I eventually arrived at the lake in the late afternoon to find I had the place to myself.  After a quick recce I set up in a swim I’d never fished before.  I’d chickened out and had the wind on my back, would I live to regret it?  The swim looked nice with lilies on both sides and a quick plumb around revealed about five feet of water.  By 1600 I was fishing with two rods; a feeder drooped alongside lilies about ten yards away on the right and a float rig fished close to the pads on the left.  Groundbait was the Expo mix again and on the hooks I fished sweetcorn as I didn’t want too much bother from small fish.

There was still a bit of drizzle in the wind so I had to break out the oval brolly for only the second time since I’ve had it.  The rain soon fizzled out but I was glad of the shelter from the still fresh wind. I’d packed the radio and my mind was absorbed in the cricket so time passed quickly but there was no sign of any fishy activity.  I was beginning to wish I’d brought some maggots to save the blank at least. I kept dropping the feeder on the spot every half hour or so and fed a small ball of groundbait with every cast on the float rod.  Float fishing should be a delicate business with light, carefully balanced tackle but my set up bears little resemblance to this.  I use an eleven foot pellet waggler rod sold by Middy.  A small Shimano reel with 8lbs line straight through to a large size 16 Matrix feeder rigger hook.  Float is usually some sort of waggler, locked with float rubbers. Random bunches of shot below it with a no. 6 about 9” from the hook.  Nothing subtle about any of that but there is no point hooking a fish and losing it in the weed.

Around 1800 a large Tench rolled out in open water so I repositioned the feeder for a while but I began to see signs of a fish in the areas I’d baited.  I was in two minds; do I stick to my original plan or fish where the Tench had rolled?  An old friend wandered round for a chat and he advised me to stick to plan A.  As the light began to fade so the pads began to shake as fish of some sort moved through them.  Twice the float sailed away and both times I struck thin air, it was turning into one of those days.

At 2130 the float sailed away and this time the rod hooped over.  For some reason I had the anti reverse on and as the fish powered off I quickly fumbled to release it and give some line.  For a moment I’d been sure I was about to lose it due to this feck up, imagine that after all those hours of nothing!  It’s just as well these rods bend through to the butt.  Luckily the fish powered off into open water away from the lilies and I was happy to let it tire itself out there.  There are a few Carp in this lake and I hoped I wasn’t attached to one, something large and green rolled in front of me!  It tried its hardest to bury into the lilies and the Norfolk reed to my left but I managed to bundle a nice sized Tench into the net!
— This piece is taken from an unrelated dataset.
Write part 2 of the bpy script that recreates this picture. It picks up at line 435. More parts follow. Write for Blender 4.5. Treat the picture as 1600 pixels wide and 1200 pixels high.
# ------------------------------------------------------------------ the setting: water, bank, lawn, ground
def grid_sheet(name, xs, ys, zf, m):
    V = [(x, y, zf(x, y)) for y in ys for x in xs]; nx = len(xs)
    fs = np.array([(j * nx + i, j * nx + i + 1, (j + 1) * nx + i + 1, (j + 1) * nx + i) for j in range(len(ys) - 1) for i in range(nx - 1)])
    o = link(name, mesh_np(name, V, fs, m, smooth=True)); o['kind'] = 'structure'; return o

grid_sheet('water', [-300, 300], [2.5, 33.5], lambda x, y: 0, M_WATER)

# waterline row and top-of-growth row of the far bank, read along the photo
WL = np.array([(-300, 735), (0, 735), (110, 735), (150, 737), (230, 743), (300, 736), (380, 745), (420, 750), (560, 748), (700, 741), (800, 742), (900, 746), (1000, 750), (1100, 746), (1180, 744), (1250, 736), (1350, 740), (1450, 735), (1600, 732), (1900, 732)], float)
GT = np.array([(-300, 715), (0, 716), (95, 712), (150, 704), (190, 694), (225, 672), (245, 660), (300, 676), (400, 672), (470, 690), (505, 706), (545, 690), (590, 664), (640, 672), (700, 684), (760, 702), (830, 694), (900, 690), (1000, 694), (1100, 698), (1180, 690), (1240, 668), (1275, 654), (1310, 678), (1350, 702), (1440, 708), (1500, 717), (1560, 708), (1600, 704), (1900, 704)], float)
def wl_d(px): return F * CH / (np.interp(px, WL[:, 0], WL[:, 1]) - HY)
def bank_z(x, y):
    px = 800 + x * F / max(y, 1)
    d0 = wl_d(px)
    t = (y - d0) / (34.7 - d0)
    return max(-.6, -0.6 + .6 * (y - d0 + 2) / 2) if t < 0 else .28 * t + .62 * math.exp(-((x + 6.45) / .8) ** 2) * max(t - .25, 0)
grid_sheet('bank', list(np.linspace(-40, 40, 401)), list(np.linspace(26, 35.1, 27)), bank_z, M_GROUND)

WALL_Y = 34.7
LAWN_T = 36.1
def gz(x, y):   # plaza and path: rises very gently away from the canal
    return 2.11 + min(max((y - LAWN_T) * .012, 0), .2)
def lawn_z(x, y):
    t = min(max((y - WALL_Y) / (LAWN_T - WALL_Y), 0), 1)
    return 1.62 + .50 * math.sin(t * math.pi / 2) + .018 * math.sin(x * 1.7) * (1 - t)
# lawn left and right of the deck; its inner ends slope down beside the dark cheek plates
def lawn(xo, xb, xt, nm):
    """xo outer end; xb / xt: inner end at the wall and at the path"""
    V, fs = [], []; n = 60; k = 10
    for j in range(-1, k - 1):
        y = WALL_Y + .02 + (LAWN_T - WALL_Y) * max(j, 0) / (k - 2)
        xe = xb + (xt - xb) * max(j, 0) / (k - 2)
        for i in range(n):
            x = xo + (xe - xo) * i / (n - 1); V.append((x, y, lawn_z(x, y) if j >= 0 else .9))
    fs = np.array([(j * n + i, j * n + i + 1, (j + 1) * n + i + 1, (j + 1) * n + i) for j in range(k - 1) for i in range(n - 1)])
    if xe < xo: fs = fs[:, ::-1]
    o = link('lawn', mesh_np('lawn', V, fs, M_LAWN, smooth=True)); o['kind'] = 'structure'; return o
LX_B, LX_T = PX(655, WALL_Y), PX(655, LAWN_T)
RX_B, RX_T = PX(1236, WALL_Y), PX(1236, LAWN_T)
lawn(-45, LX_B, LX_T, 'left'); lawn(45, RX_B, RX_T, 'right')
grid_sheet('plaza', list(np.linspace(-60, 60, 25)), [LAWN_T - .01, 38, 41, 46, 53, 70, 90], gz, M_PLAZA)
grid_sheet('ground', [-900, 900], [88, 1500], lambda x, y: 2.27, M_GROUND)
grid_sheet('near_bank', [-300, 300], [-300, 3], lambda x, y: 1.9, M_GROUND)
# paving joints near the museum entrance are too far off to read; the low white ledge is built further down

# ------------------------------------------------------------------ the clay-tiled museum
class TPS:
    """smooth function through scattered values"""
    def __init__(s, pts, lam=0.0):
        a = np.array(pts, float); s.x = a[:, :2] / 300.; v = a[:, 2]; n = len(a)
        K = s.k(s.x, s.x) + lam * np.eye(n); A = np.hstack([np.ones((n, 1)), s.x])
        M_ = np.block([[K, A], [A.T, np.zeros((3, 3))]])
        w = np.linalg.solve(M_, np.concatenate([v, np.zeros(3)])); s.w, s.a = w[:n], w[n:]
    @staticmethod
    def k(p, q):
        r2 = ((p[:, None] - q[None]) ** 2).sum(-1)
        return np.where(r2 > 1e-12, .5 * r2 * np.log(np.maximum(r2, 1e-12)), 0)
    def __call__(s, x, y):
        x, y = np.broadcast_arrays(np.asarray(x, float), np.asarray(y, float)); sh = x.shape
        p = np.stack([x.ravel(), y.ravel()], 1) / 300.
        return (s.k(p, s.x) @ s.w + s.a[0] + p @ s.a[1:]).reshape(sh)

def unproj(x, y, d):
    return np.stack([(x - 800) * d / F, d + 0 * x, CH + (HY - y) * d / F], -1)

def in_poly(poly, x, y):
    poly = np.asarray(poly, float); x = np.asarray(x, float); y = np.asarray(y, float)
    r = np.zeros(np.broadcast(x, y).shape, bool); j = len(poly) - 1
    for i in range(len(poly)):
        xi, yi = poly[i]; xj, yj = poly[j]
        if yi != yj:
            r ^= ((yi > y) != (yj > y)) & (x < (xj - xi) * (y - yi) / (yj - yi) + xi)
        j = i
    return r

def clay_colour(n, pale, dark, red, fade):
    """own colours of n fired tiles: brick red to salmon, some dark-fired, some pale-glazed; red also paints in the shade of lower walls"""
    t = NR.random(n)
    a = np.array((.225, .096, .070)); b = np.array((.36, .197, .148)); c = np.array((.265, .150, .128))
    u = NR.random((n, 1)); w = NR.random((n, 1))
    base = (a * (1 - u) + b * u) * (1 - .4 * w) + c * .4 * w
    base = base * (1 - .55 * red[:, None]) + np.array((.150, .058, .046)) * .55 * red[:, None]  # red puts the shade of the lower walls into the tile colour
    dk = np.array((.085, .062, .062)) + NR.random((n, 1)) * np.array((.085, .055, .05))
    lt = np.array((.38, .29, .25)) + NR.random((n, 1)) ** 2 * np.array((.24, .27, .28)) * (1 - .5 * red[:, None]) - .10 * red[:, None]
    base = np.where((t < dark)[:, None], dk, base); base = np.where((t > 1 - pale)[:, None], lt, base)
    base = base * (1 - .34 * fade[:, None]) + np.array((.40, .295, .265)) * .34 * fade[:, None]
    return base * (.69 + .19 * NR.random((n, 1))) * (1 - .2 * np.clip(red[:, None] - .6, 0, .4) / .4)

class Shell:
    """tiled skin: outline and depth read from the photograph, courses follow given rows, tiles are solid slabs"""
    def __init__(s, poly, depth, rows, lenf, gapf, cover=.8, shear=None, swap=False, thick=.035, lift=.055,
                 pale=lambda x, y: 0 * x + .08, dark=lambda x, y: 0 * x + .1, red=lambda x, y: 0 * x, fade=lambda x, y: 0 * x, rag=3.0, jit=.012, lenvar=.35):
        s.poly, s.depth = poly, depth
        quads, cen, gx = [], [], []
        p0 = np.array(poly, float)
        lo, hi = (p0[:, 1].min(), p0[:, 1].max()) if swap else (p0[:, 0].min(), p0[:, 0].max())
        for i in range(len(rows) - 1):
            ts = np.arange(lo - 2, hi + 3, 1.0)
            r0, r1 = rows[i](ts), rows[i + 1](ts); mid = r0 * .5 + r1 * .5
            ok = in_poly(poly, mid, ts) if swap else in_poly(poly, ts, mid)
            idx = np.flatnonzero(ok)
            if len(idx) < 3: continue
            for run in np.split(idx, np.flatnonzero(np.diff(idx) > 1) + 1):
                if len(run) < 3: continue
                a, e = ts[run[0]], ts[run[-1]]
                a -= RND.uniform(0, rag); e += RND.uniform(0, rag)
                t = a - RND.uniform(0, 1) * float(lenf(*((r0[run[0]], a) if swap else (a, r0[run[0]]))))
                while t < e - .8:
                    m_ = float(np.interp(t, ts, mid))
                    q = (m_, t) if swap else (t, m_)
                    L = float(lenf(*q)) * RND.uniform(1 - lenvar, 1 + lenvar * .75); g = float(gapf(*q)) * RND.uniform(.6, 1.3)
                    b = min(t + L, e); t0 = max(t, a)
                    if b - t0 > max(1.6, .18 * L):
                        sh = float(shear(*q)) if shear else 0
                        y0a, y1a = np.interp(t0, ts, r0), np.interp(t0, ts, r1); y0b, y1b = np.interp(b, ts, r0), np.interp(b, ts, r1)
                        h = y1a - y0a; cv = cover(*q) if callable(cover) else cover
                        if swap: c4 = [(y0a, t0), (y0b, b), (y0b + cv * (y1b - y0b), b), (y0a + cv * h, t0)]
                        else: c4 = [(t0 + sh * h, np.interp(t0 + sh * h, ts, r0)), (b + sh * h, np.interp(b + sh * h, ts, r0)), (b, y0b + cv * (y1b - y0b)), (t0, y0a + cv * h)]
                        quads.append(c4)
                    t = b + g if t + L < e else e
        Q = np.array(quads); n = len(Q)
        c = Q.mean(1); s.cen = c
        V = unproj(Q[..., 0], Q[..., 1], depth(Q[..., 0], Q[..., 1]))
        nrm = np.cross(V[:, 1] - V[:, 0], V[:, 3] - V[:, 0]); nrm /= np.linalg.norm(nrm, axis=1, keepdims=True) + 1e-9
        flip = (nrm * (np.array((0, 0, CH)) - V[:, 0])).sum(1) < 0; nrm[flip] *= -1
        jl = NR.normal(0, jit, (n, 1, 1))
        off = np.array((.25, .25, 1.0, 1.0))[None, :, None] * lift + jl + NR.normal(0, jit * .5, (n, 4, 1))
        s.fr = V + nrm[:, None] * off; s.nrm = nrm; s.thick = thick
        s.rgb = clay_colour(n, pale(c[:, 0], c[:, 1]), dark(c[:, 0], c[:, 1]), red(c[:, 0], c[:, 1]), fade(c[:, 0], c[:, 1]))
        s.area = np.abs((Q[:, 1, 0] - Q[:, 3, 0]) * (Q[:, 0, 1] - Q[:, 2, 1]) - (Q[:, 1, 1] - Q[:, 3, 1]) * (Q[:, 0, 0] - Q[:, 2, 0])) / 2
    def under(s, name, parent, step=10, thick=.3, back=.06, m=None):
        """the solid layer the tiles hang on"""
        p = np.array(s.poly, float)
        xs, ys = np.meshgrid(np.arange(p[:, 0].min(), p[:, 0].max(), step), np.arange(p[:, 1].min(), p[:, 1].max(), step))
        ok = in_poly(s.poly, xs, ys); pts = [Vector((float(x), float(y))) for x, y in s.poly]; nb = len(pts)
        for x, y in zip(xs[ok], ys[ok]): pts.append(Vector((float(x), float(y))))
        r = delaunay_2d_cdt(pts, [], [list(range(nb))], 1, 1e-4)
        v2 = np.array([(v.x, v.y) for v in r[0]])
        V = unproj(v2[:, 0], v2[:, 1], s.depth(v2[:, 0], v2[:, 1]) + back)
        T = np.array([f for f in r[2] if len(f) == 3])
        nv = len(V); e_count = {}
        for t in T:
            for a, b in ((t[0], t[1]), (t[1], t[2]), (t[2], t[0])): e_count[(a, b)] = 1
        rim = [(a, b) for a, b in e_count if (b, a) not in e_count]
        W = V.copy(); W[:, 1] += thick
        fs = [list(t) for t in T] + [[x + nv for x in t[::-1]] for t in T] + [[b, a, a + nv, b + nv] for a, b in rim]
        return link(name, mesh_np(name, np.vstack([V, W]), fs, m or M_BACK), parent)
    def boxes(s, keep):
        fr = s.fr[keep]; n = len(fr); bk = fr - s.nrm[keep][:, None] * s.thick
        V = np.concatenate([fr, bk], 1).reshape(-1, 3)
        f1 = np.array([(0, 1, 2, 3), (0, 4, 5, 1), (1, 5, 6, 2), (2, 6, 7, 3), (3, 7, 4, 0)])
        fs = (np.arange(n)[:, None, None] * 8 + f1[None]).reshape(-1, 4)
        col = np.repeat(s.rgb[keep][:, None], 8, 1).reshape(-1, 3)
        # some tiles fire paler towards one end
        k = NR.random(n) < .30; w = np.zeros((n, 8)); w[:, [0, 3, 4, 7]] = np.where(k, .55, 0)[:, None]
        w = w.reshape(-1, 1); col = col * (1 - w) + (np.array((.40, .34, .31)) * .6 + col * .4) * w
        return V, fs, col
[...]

The hook was stuck well into the bottom lip and took some budging, it would not have come loose during the fight but you never know that at the time.  It was a male fish and the scales revealed a pleasing weight, from memory I’ve only ever caught one male bigger than that.  There were scars on one flank which I suspect were caused by a close encounter with my least favourite mammal… Bloody hell I’ve actually caught a Tench!!  I fished on for a while but the fading light meant my eyes played tricks on me, I kept feeling sure the float was moving but it never was  I packed away with just the one fish under my belt but it was my first Tench of the season and the first from a new water.  I’d like to think that this is the first of many and I will soon lose my status as the world’s least successful Tench angler or are the odds on an England test match win better?